On Tuesday, a military court found Lynndie England guilty of humiliating prisoners, in a grandstanding trial that branded her and her co-defendants as isolated deviants in a squeaky-clean war. Well, that contention is becoming increasingly hard to swallow. Conversely, England's contention that her acts were covertly sanctioned is sounding likelier every day, especially after visiting an amateur porn site called NowThatsF -- Up.com. You'll have to fill in the omitted letters, dear reader; I'm not allowed to print them because they're ... what? Obscene? No, what's obscene is what's on the site. And what's on the site? Reality, dude. Reality's on that site, and it's not pretty.
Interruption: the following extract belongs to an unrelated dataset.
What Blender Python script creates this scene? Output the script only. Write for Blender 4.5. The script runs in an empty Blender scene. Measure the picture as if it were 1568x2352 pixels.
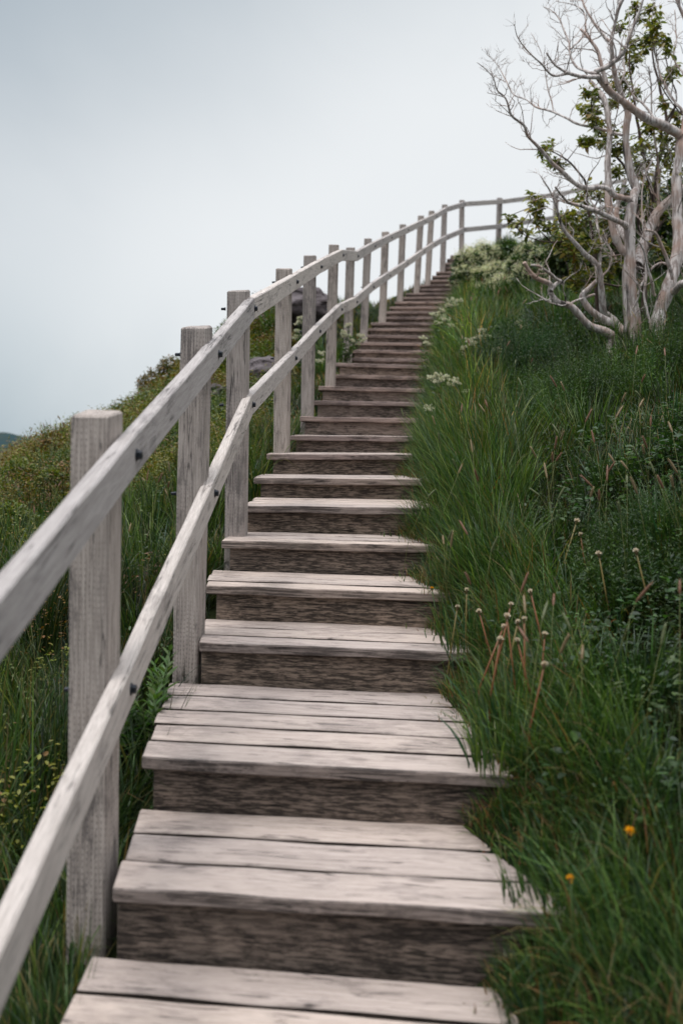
import bpy, bmesh, math, random
import numpy as np
from mathutils import Vector, Matrix, noise as mnoise
random.seed(7); RNG = np.random.default_rng(11)
R = math.radians
sc = bpy.context.scene
col = sc.collection
# ------------------------------------------------------------------ camera
F = 2287.0; CX = 784.0; HZ = 1000.0          # focal length / centre / eye level on a 1568 x 2352 sheet
cam_d = bpy.data.cameras.new('camera'); cam = bpy.data.objects.new('camera', cam_d); col.objects.link(cam)
cam.rotation_euler = (R(90), 0, 0)
cam_d.sensor_fit = 'VERTICAL'; cam_d.sensor_height = 36; cam_d.lens = 35
cam_d.shift_y = -(1176 - HZ) / 2352
cam_d.clip_start = 0.05; cam_d.clip_end = 30000
cam_d.dof.use_dof = True; cam_d.dof.focus_distance = 4.2; cam_d.dof.aperture_fstop = 2.8
sc.camera = cam
sc.view_settings.view_transform = 'Standard'; sc.view_settings.look = 'None'
sc.view_settings.exposure = 0.0; sc.view_settings.gamma = 1
SUN_EL, SUN_AZ = 64, 235     # azimuth of the sun, clockwise from +Y
# ------------------------------------------------------------------ overcast sky
w = bpy.data.worlds.new('World'); sc.world = w; w.use_nodes = True
nt = w.node_tree; nt.nodes.clear()
def N(nt, t, **k):
    n = nt.nodes.new(t)
    for a, b in k.items():
        if a.startswith('i_'):
            key = a[2:]; key = int(key) if key.isdigit() else key.replace('_', ' ')
            n.inputs[key].default_value = b
        else: setattr(n, a, b)
    return n
def mathn(nt, op, a, b=None, c=None, clamp=False):
    n = nt.nodes.new('ShaderNodeMath'); n.operation = op; n.use_clamp = clamp
    for i, v in enumerate((a, b, c)):
        if v is None: continue
        if isinstance(v, (int, float)): n.inputs[i].default_value = v
        else: nt.links.new(v, n.inputs[i])
    return n.outputs[0]
def mrange(nt, v, a, b, c=0.0, d=1.0, smooth=True):
    n = nt.nodes.new('ShaderNodeMapRange'); n.interpolation_type = 'SMOOTHSTEP' if smooth else 'LINEAR'
    nt.links.new(v, n.inputs[0]); n.inputs[1].default_value = a; n.inputs[2].default_value = b
    n.inputs[3].default_value = c; n.inputs[4].default_value = d
    return n.outputs[0]
def mixc(nt, f, a, b, blend='MIX'):
    n = nt.nodes.new('ShaderNodeMix'); n.data_type = 'RGBA'; n.blend_type = blend
    for i, v in ((0, f), (6, a), (7, b)):
        if isinstance(v, (int, float)): n.inputs[i].default_value = v
        elif isinstance(v, tuple): n.inputs[i].default_value = (*v, 1) if len(v) == 3 else v
        else: nt.links.new(v, n.inputs[i])
    return n.outputs[2]
tc = N(nt, 'ShaderNodeTexCoord'); sep = N(nt, 'ShaderNodeSeparateXYZ'); nt.links.new(tc.outputs['Generated'], sep.inputs[0])
X, Y, Z = sep.outputs
az = mathn(nt, 'ARCTAN2', X, Y); el = mathn(nt, 'ARCSINE', Z)
cl = N(nt, 'ShaderNodeTexNoise', i_Scale=2.6, i_Detail=5.0, i_Roughness=.5, i_Distortion=.6)
nt.links.new(tc.outputs['Generated'], cl.inputs['Vector'])
wob = mathn(nt, 'MULTIPLY', mathn(nt, 'SUBTRACT', cl.outputs[0], .5), .22)
# thin bright cloud in front, heavier and bluer cloud above and low to the left
d1 = mathn(nt, 'ADD', mathn(nt, 'ADD', el, mathn(nt, 'MULTIPLY', az, -.45)), wob)
thick_top = mrange(nt, d1, .22, .64)
low = mathn(nt, 'MULTIPLY', mrange(nt, mathn(nt, 'ADD', az, wob), -.05, -.42), mrange(nt, el, .26, -.03))
c = mixc(nt, thick_top, (.89, .92, .94), (.44, .51, .57))
c = mixc(nt, low, c, (.36, .46, .525))
c = mixc(nt, mathn(nt, 'MULTIPLY', mrange(nt, Y, .62, .1), .55), c, (.22, .24, .26))      # added dimming of the unseen sky at sides and rear, darkens side faces
c = mixc(nt, mrange(nt, el, .50, 1.1), c, (2.75, 2.87, 3.05))           # overcast sky is brightest overhead
sky = N(nt, 'ShaderNodeTexSky', sky_type='NISHITA', sun_disc=False, sun_elevation=R(SUN_EL), sun_rotation=R(SUN_AZ))
bg1 = N(nt, 'ShaderNodeBackground', i_Strength=.05); nt.links.new(sky.outputs[0], bg1.inputs[0])
bg2 = N(nt, 'ShaderNodeBackground', i_Strength=1.0); nt.links.new(c, bg2.inputs[0])
mx = N(nt, 'ShaderNodeMixShader', i_Fac=.93); nt.links.new(bg1.outputs[0], mx.inputs[1]); nt.links.new(bg2.outputs[0], mx.inputs[2])
out = N(nt, 'ShaderNodeOutputWorld'); nt.links.new(mx.outputs[0], out.inputs[0])
sun_d = bpy.data.lights.new('sun', 'SUN'); sun_d.energy = 1.5; sun_d.angle = R(22); sun_d.color = (1, .95, .9)
sun = bpy.data.objects.new('sun', sun_d); col.objects.link(sun)
sun.rotation_euler = Vector((-math.sin(R(SUN_AZ))*math.cos(R(SUN_EL)), -math.cos(R(SUN_AZ))*math.cos(R(SUN_EL)), -math.sin(R(SUN_EL)))).to_track_quat('-Z', 'Y').to_euler()
# ------------------------------------------------------------------ helpers
def P(px, py, y):                      # a point y metres ahead of the eye
    return Vector(((px-CX)/F*y, y, (HZ-py)/F*y))
def tag(o, label=None, cat=None, group=None, kind=None):
    if label: o['label'] = label
    if cat: o['category'] = cat
    if group: o['group'] = group
    if kind: o['kind'] = kind
    return o
def empty(name, loc, label, cat, group=None):
    o = bpy.data.objects.new(name, None); col.objects.link(o); o.location = loc; o.empty_display_size = .1
    return tag(o, label, cat, group)
def link_mesh(name, me, mat, parent=None, mw=None, loc=None):
    o = bpy.data.objects.new(name, me); col.objects.link(o)
    if mat: me.materials.append(mat)
    if parent is not None:
        o.parent = parent; o.matrix_parent_inverse = Matrix.Identity(4)
        o.matrix_basis = parent_world(parent).inverted() @ (mw or Matrix.Identity(4))
    elif mw: o.matrix_basis = mw
    return o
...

For a year now, American soldiers in Iraq and Afghanistan have been posting photographs of corpses -- insurgent corpses, civilian corpses, unidentifiable piles of guts in various stages of mutilation -- on the site in return for free access to its porn cache. And these pictures have in turn drawn thousands of civilian gawkers who find the sight of laughing soldiers posing with dead bodies at least as titillating as candid shots of women in flagrante delicto. Explicit sex, graphic violence. For some guys, they're twin stimuli.

Be warned, should you visit the above URL, that this is a nausea-inducing advertisement for the pornography of violence. Consider the titles soldiers give their snapshots, and you'll get the picture: "Sniper Video," "Iraqi Driver Tryed (sic) to Run a Check-Point," "Hand Bag Bomb (Video MUST SEE)," "Name This Body Part," "Destruction of the Afgans (sic) at the Hands of the MARINES," "DIE HAJI DIE," "Dead Shopkeeper in Iraq," "Guy Missing Some Parts." In turn, fans of the pictures respond with posts of their own: "Hey, soldier buds -- post some FRESH KILLS for US!"

Horrifying? Oh, yeah. Horrifying but invaluable, because these pictures show a side of the Iraq war the American public doesn't care to see and from which it's been meticulously shielded. We're spared the sight of flag-draped coffins arriving weekly to hometowns across the country even though we're deluged with newscasts painting a shiny picture of soldiers fraternizing with Iraqi children. Death has effectively been eliminated from our media's war coverage, as if protracted combat doesn't involve killing, and killing isn't gory, and the personalities of people who have to do the killing don't eventually start warping in the most unpleasant ways.

The photos posted on NowThatsF -- Up.com strip off the blinders. Those brains splattered across a car's dashboard? Not your usual human-interest story. The mocking commentary by the enlisted guys supplying the photos? Not so heroic. Together, they paint a picture of war as a dehumanizing hell, sans political commentary or analysis. Welcome to Operation Iraqi Freedom.

The most pathetic aspect of this -- and there are so many pathetic aspects -- is that in an age of satellite TV and 24-hour news coverage, it took a porn Web site to bring war's reality home. One soldier told the Nation's George Zornick that he posts images on the site "to give civilians a more accurate view of life in Iraq than the one they're presented on TV." Actually, he's pulling that excuse out of a hat -- he's posting the images so he can get access to smut, because sometimes killing just isn't enough, y'know? None of the soldiers participating in the site's carnage-for-carnality exchange are driven by a moral imperative. And that just makes the images more horrific and powerful. It's hard to suppress a gag reflex while viewing a disemboweled human body above a caption proclaiming that this is "what every Iraqi should look like."

As I write, the New York Times has just reported that the Army is opening an investigation into NowThatsF -- Up.com's war gallery. No doubt the brass will find a way to blame it all on the Evil of Pornography. Displaying images of war casualties for entertainment violates the Geneva Conventions, but the Bush administration long ago dismissed those ethical niceties, so what's new? Equally probable is the gallery's imminent demise. And that's a pity. Because sometimes ugliness serves a higher purpose.